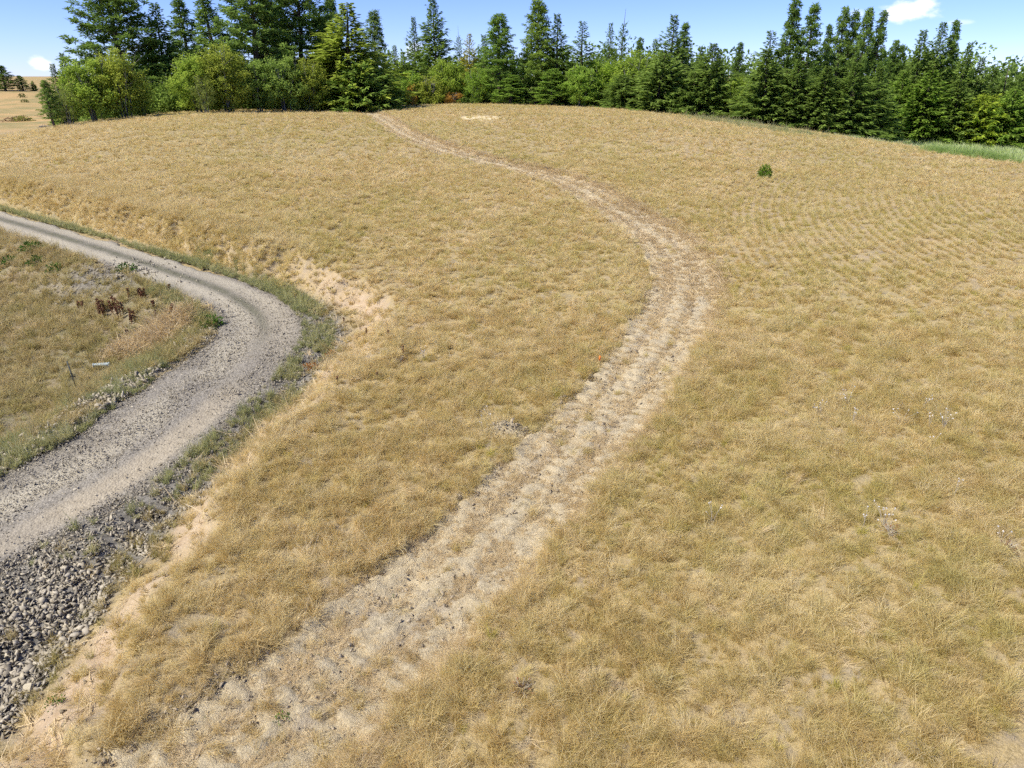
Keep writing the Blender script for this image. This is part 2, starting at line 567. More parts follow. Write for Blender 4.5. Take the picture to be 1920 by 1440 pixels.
def track_material():
    k = Nodes('scraped_soil')
    fine = k.noise(9, 6, 0.7); mid = k.noise(1.3, 4, 0.6)
    soil = k.ramp(fine, (0.28, (0.25, 0.205, 0.13)), (0.5, (0.45, 0.38, 0.25)), (0.75, (0.60, 0.515, 0.355)))
    chaff = k.ramp(k.noise(30, 4, 0.75), (0.3, (0.36, 0.285, 0.16)), (0.65, (0.66, 0.545, 0.345)))
    col = k.mix(k.ramp(mid, (0.4, 0.1), (0.62, 0.85)), soil, chaff)
    col = k.mix(k.attr('wheel'), col, k.ramp(fine, (0.3, (0.29, 0.235, 0.17)), (0.7, (0.45, 0.385, 0.295))))
    col = k.mix(k.attr('straw'), col, chaff)
    h = k.math('ADD', fine, k.math('MULTIPLY', k.noise(36, 4, 0.7), 0.5))
    return k.surface(col, 0.95, k.bump(h, 0.9, 0.05), 0.1)


def grass_material(name, dark, mid, light, alt, altamt=0.5, trans=0.3, east=False):
    """blade colour: by blade, by plant and by patch of ground"""
    k = Nodes(name)
    rnd = k.info('Random')
    f = k.math('ADD', k.math('MULTIPLY', k.attr('tint'), 0.35), k.math('MULTIPLY', rnd, 0.72))
    c = k.ramp(f, (0.12, dark), (0.5, mid), (0.88, light))
    patch = k.ramp(k.noise(0.09, 4, 0.6), (0.42, 0.0), (0.62, 1.0))
    patch2 = k.ramp(k.math('FRACT', k.math('MULTIPLY', rnd, 7.31)), (0.5, 0.0), (0.72, 1.0))
    a = k.math('MULTIPLY', k.math('ADD', k.math('MULTIPLY', patch, 0.4), k.math('MULTIPLY', patch2, 0.65)), altamt)
    if east:   # the lower western side of the hill is a more golden stand, the eastern side greener
        sx_ = k.new('ShaderNodeSeparateXYZ'); k.put(sx_.inputs[0], k.pos())
        mr = k.new('ShaderNodeMapRange'); mr.inputs['From Min'].default_value = -2; mr.inputs['From Max'].default_value = 9
        k.put(mr.inputs['Value'], k.math('ADD', k.math('ADD', sx_.outputs[0], k.math('MULTIPLY', sx_.outputs[1], 0.6)), k.math('MULTIPLY', k.noise(0.2, 3), 6.0)))
        mr.inputs['From Min'].default_value = 5; mr.inputs['From Max'].default_value = 17
        mr.inputs['To Min'].default_value = 0.45; mr.inputs['To Max'].default_value = 1.0
        a = k.math('MULTIPLY', a, mr.outputs[0])
    c = k.mix(a, c, alt)
    c = k.mix(k.ramp(k.noise(0.3, 4, 0.65), (0.5, 0.0), (0.68, 0.45)), c, light)
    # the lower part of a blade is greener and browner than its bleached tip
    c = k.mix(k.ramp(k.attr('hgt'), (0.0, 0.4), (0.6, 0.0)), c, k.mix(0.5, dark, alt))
    return k.leafy(c, trans)


def foliage_material(name, dark, light, trans=0.3):
    k = Nodes(name)
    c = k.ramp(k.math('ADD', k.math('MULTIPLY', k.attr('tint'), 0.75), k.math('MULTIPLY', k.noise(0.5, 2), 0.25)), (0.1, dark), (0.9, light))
    c = k.mix(1.0, c, k.info('Color'), 'MULTIPLY')
    return k.leafy(c, trans)


def bark_material(name, a, b):
    k = Nodes(name)
    n = k.noise(7, 5, 0.7, stretch=(1, 1, 0.25))
    return k.surface(k.ramp(n, (0.3, a), (0.7, b)), 0.95, k.bump(n, 0.8, 0.05), 0.1)


def stone_material(name, a, b, c, seed_attr=True):
    k = Nodes(name)
    f = k.math('FRACT', k.math('ADD', k.attr('tint'), k.info('Random')))
    col = k.ramp(f, (0.0, a), (0.5, b), (0.9, c))
    col = k.mix(0.35, col, k.ramp(k.noise(22, 5, 0.7), (0.3, a), (0.7, c)))
    return k.surface(col, 0.9, k.bump(k.noise(40, 4, 0.7), 0.5, 0.01), 0.2)


def plain(name, col, rough=0.8, spec=0.2, var=0.25, scale=30, metal=0.0):
    k = Nodes(name)
    d = tuple(v * (1 - var) for v in col); l = tuple(min(1, v * (1 + var)) for v in col)
    n = k.noise(scale, 4, 0.65)
    return k.surface(k.ramp(n, (0.3, d), (0.7, l)), rough, k.bump(n, 0.3, 0.004), spec, metal)


M_GROUND = ground_material()
M_ROAD = road_material()
M_TRACK = track_material()
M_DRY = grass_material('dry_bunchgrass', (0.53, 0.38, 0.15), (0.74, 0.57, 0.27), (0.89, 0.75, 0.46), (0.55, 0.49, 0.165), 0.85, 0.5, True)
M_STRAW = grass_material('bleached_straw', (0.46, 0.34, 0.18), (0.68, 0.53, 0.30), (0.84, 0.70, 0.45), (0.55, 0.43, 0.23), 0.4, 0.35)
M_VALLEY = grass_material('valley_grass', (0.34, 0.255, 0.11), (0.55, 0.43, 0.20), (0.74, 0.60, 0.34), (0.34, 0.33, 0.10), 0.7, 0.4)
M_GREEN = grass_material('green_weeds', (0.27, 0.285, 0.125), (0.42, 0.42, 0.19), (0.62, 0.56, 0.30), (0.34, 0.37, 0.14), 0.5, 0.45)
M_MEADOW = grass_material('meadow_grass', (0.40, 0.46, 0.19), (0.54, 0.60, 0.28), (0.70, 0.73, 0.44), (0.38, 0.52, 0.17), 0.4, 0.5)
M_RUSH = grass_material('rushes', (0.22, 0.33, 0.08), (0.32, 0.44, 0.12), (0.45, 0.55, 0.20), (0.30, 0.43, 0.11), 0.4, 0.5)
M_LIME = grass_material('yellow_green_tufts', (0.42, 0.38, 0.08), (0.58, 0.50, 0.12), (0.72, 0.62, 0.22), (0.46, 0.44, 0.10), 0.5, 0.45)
M_FIR = foliage_material('fir_needles', (0.098, 0.160, 0.038), (0.345, 0.470, 0.098), 0.45)
M_PINE = foliage_material('pine_needles', (0.095, 0.162, 0.040), (0.345, 0.480, 0.100), 0.45)
M_LEAF = foliage_material('broad_leaves', (0.14, 0.225, 0.042), (0.42, 0.55, 0.12), 0.5)
M_BARK = bark_material('conifer_bark', (0.055, 0.042, 0.032), (0.16, 0.125, 0.10))
M_GREYBARK = bark_material('grey_bark', (0.10, 0.095, 0.085), (0.27, 0.255, 0.23))
M_STONE = stone_material('crushed_basalt', (0.19, 0.162, 0.118), (0.33, 0.288, 0.215), (0.49, 0.435, 0.33))
M_CLOD = stone_material('dry_clod', (0.20, 0.16, 0.105), (0.33, 0.27, 0.185), (0.47, 0.39, 0.275))

# ------------------------------------------------------------------ the ground: one sheet to the horizon
def axis(stops):
    """stops: (position, spacing) pairs, spacing changes gradually between them"""
    out = [stops[0][0]]
    while out[-1] < stops[-1][0]:
        sp = np.interp(out[-1], [s[0] for s in stops], [s[1] for s in stops])
        out.append(out[-1] + sp)
    return np.array(out)


xs = axis([(-2500, 300), (-320, 20), (-120, 1.2), (-60, 0.5), (-18, 0.22), (14, 0.22), (60, 0.7), (120, 1.2), (320, 20), (2500, 300)])
ys = axis([(-800, 200), (-60, 12), (2, 0.5), (6, 0.2), (26, 0.2), (60, 0.45), (135, 0.8), (300, 8), (3500, 300)])
GX, GY = np.meshgrid(xs, ys)
gz, gd, gs, gup, gtd, gts = shape(GX, GY)
wedge = (vnoise(GX, GY, 1.1, 21) - 0.5) * 0.5 + (vnoise(GX, GY, 3.5, 22) - 0.5) * 0.3
gr = np.hypot(GX, GY); gth = np.arctan2(GX, GY)
gR = np.interp(gth, _g, _gR)
low_part = sstep(S_BEND + 6, S_BEND - 4, gs)
# raw dirt of the cut bank: strong at the bend and below it, patchy further up
bare = sstep(0.03, 0.16, gup) * sstep(0.97, 0.62, gup + wedge * 0.9) * (0.55 + 0.45 * low_part)
bare = bare * np.interp(gs - S_BEND, [-16, -9, -7, -3, 0, 4, 8, 14], [0.9, 0.7, 0.25, 0.5, 1.0, 0.8, 0.25, 0.12])
bare = np.clip(bare * (0.75 + 0.9 * wedge), 0, 1) * (gd > 0)
inner = sstep(0, 0.8, -gd - inner_hw(gs)) * sstep(95, 70, gr)
meadow = sstep(3, 9, gr - gR) * sstep(math.radians(20), math.radians(24), gth)
hill = sstep(25, 45, gr - gR) * sstep(math.radians(-22), math.radians(-28), gth)
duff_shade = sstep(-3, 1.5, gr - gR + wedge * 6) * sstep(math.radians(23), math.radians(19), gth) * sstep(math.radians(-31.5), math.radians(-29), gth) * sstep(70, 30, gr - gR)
pp = on_ground(905, 221)
pale_d = np.hypot((GX - pp.x) / 2.9, (GY - pp.y) / 3.3)
pale = sstep(1.15, 0.75, pale_d + wedge * 0.35)
sp1, sp2 = on_ground(200, 515), on_ground(335, 615)
spill = np.maximum(sstep(1.3, 0.6, np.hypot((GX - sp1.x) / 2.6, (GY - sp1.y) / 1.5) + wedge), sstep(1.3, 0.6, np.hypot((GX - sp2.x) / 0.9, (GY - sp2.y) / 1.6) + wedge))
rim = sstep(0.0, 0.3, -gd - inner_hw(gs) + wedge * .5) * sstep(1.6, 1.1, -gd - inner_hw(gs) + wedge) * sstep(S_BEND - 2, S_BEND - 5, gs)
rocky = sstep(-0.3, 0.1, gd - ROAD_HW) * sstep(0.25, -0.1, gd - ROAD_HW - rock_width(gs) + wedge * 0.4) * sstep(S_BEND + 8, S_BEND + 3, gs)
rocky = np.clip(rocky + 0.75 * spill + 0.85 * rim, 0, 1)
# under the road and the track the sheet lies a little lower than the surfaces laid on it
under = sstep(ROAD_HW + 0.3, ROAD_HW - 0.1, gd) * sstep(0.3, -0.1, -gd - inner_hw(gs)) * 0.10 + sstep(1.35, 1.0, np.abs(gtd)) * 0.08
gme = np_mesh('ground', np.stack([GX, GY, gz - under], -1).reshape(-1, 3), grid_faces(len(xs), len(ys)),
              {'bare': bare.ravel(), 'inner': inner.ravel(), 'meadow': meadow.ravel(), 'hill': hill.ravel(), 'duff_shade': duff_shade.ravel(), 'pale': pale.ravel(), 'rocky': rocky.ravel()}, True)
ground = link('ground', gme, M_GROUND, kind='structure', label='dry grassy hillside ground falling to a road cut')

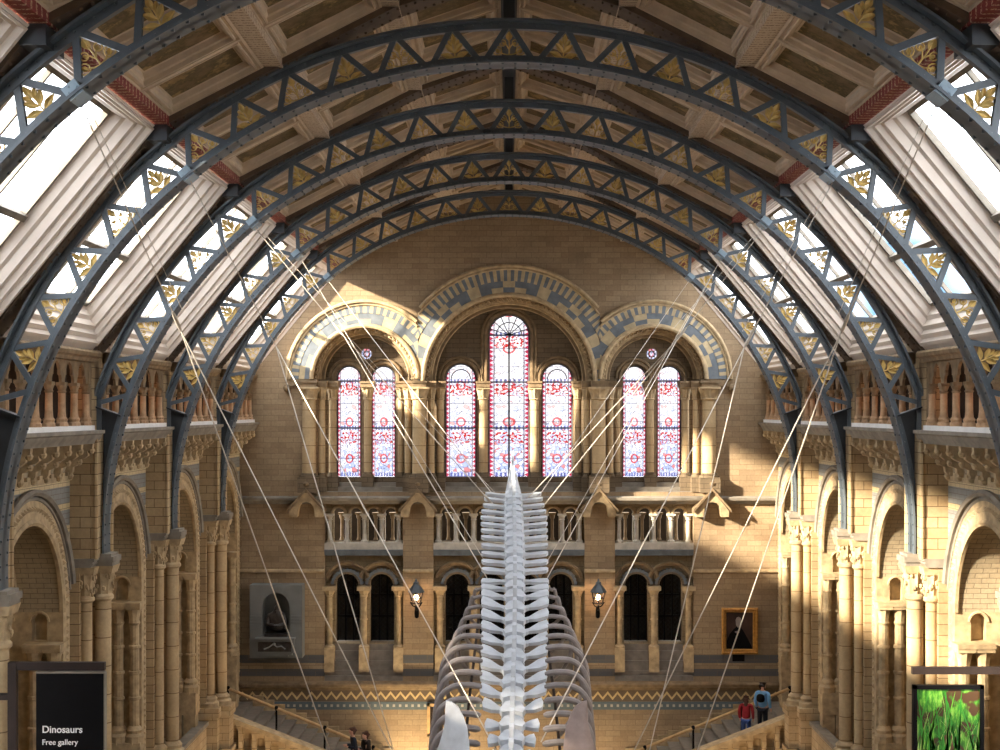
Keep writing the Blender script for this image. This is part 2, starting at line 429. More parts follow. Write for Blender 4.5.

### Work to be completed
Among the entries above, locate the lines containing "0.17), 0.4, 0.5)" and "(0.47, 0.39, 0.275))", and transcribe exactly those two lines and all lines between.

### Result
M_MEADOW = grass_material('meadow_grass', (0.40, 0.46, 0.19), (0.54, 0.60, 0.28), (0.70, 0.73, 0.44), (0.38, 0.52, 0.17), 0.4, 0.5)
M_RUSH = grass_material('rushes', (0.22, 0.33, 0.08), (0.32, 0.44, 0.12), (0.45, 0.55, 0.20), (0.30, 0.43, 0.11), 0.4, 0.5)
M_LIME = grass_material('yellow_green_tufts', (0.42, 0.38, 0.08), (0.58, 0.50, 0.12), (0.72, 0.62, 0.22), (0.46, 0.44, 0.10), 0.5, 0.45)
M_FIR = foliage_material('fir_needles', (0.098, 0.160, 0.038), (0.345, 0.470, 0.098), 0.45)
M_PINE = foliage_material('pine_needles', (0.095, 0.162, 0.040), (0.345, 0.480, 0.100), 0.45)
M_LEAF = foliage_material('broad_leaves', (0.14, 0.225, 0.042), (0.42, 0.55, 0.12), 0.5)
M_BARK = bark_material('conifer_bark', (0.055, 0.042, 0.032), (0.16, 0.125, 0.10))
M_GREYBARK = bark_material('grey_bark', (0.10, 0.095, 0.085), (0.27, 0.255, 0.23))
M_STONE = stone_material('crushed_basalt', (0.19, 0.162, 0.118), (0.33, 0.288, 0.215), (0.49, 0.435, 0.33))
M_CLOD = stone_material('dry_clod', (0.20, 0.16, 0.105), (0.33, 0.27, 0.185), (0.47, 0.39, 0.275))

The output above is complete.